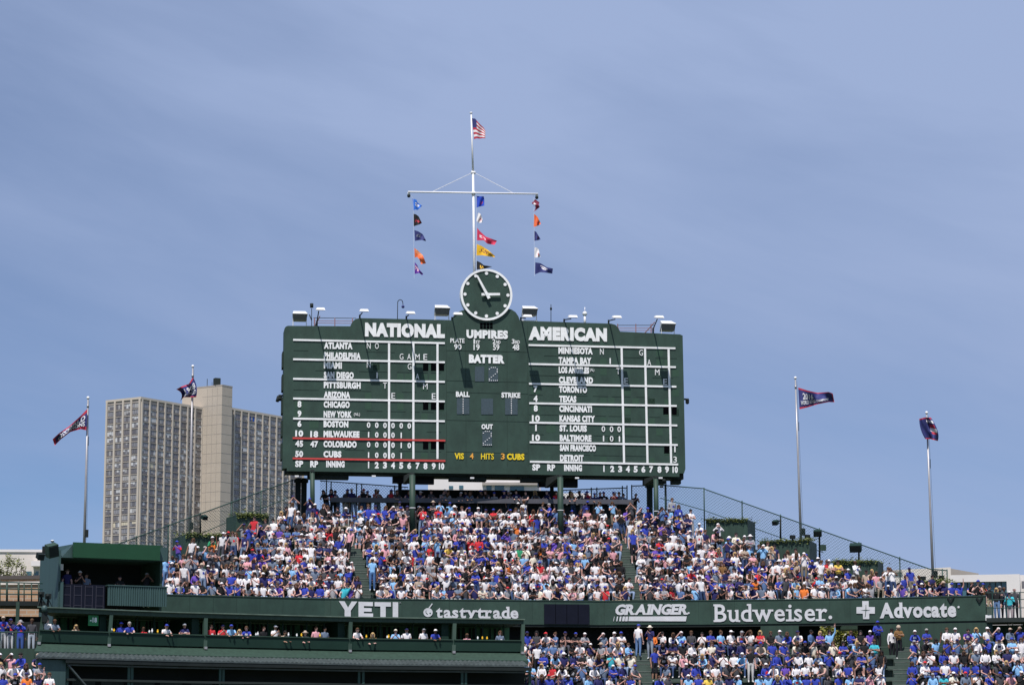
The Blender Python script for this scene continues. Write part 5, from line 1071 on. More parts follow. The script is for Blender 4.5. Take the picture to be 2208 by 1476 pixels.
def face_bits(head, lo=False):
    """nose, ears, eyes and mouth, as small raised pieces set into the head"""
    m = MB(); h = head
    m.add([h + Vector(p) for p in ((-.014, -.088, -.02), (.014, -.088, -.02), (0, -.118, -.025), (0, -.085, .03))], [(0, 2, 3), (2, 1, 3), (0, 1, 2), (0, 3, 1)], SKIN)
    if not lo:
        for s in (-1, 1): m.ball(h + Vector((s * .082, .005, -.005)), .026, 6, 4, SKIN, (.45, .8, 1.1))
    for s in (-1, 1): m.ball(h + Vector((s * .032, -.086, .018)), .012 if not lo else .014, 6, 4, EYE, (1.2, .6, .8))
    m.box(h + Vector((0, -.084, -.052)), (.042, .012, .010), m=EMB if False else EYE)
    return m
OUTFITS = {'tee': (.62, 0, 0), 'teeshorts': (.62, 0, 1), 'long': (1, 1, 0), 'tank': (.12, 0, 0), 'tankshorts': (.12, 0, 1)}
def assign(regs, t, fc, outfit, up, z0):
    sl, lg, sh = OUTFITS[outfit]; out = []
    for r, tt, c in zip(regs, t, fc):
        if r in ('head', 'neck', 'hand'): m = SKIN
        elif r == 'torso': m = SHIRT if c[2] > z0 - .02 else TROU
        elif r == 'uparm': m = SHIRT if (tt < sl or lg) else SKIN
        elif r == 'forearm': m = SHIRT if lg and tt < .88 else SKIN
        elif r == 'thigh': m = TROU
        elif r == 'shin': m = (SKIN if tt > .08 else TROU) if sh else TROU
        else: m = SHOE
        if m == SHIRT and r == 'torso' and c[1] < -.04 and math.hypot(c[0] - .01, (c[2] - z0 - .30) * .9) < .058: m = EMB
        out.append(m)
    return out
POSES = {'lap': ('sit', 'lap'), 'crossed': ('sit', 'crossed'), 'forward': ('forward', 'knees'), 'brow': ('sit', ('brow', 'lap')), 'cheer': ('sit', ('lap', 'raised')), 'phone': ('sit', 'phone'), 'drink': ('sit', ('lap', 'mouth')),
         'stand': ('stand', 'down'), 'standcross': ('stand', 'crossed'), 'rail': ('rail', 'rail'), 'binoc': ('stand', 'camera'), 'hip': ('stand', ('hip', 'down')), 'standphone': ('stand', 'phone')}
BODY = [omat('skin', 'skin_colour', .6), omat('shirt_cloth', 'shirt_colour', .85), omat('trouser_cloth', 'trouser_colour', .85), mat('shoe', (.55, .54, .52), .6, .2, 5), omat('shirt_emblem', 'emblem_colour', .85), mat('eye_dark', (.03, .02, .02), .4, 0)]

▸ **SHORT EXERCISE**
All of the material above should be reproduced exactly, except the pictures.

▸ **ANSWER TO THE TASK**
The Blender Python script for this scene continues. Write part 5, from line 1071 on. More parts follow. The script is for Blender 4.5. Take the picture to be 2208 by 1476 pixels.
def face_bits(head, lo=False):
    """nose, ears, eyes and mouth, as small raised pieces set into the head"""
    m = MB(); h = head
    m.add([h + Vector(p) for p in ((-.014, -.088, -.02), (.014, -.088, -.02), (0, -.118, -.025), (0, -.085, .03))], [(0, 2, 3), (2, 1, 3), (0, 1, 2), (0, 3, 1)], SKIN)
    if not lo:
        for s in (-1, 1): m.ball(h + Vector((s * .082, .005, -.005)), .026, 6, 4, SKIN, (.45, .8, 1.1))
    for s in (-1, 1): m.ball(h + Vector((s * .032, -.086, .018)), .012 if not lo else .014, 6, 4, EYE, (1.2, .6, .8))
    m.box(h + Vector((0, -.084, -.052)), (.042, .012, .010), m=EMB if False else EYE)
    return m
OUTFITS = {'tee': (.62, 0, 0), 'teeshorts': (.62, 0, 1), 'long': (1, 1, 0), 'tank': (.12, 0, 0), 'tankshorts': (.12, 0, 1)}
def assign(regs, t, fc, outfit, up, z0):
    sl, lg, sh = OUTFITS[outfit]; out = []
    for r, tt, c in zip(regs, t, fc):
        if r in ('head', 'neck', 'hand'): m = SKIN
        elif r == 'torso': m = SHIRT if c[2] > z0 - .02 else TROU
        elif r == 'uparm': m = SHIRT if (tt < sl or lg) else SKIN
        elif r == 'forearm': m = SHIRT if lg and tt < .88 else SKIN
        elif r == 'thigh': m = TROU
        elif r == 'shin': m = (SKIN if tt > .08 else TROU) if sh else TROU
        else: m = SHOE
        if m == SHIRT and r == 'torso' and c[1] < -.04 and math.hypot(c[0] - .01, (c[2] - z0 - .30) * .9) < .058: m = EMB
        out.append(m)
    return out
POSES = {'lap': ('sit', 'lap'), 'crossed': ('sit', 'crossed'), 'forward': ('forward', 'knees'), 'brow': ('sit', ('brow', 'lap')), 'cheer': ('sit', ('lap', 'raised')), 'phone': ('sit', 'phone'), 'drink': ('sit', ('lap', 'mouth')),
         'stand': ('stand', 'down'), 'standcross': ('stand', 'crossed'), 'rail': ('rail', 'rail'), 'binoc': ('stand', 'camera'), 'hip': ('stand', ('hip', 'down')), 'standphone': ('stand', 'phone')}
BODY = [omat('skin', 'skin_colour', .6), omat('shirt_cloth', 'shirt_colour', .85), omat('trouser_cloth', 'trouser_colour', .85), mat('shoe', (.55, .54, .52), .6, .2, 5), omat('shirt_emblem', 'emblem_colour', .85), mat('eye_dark', (.03, .02, .02), .4, 0)]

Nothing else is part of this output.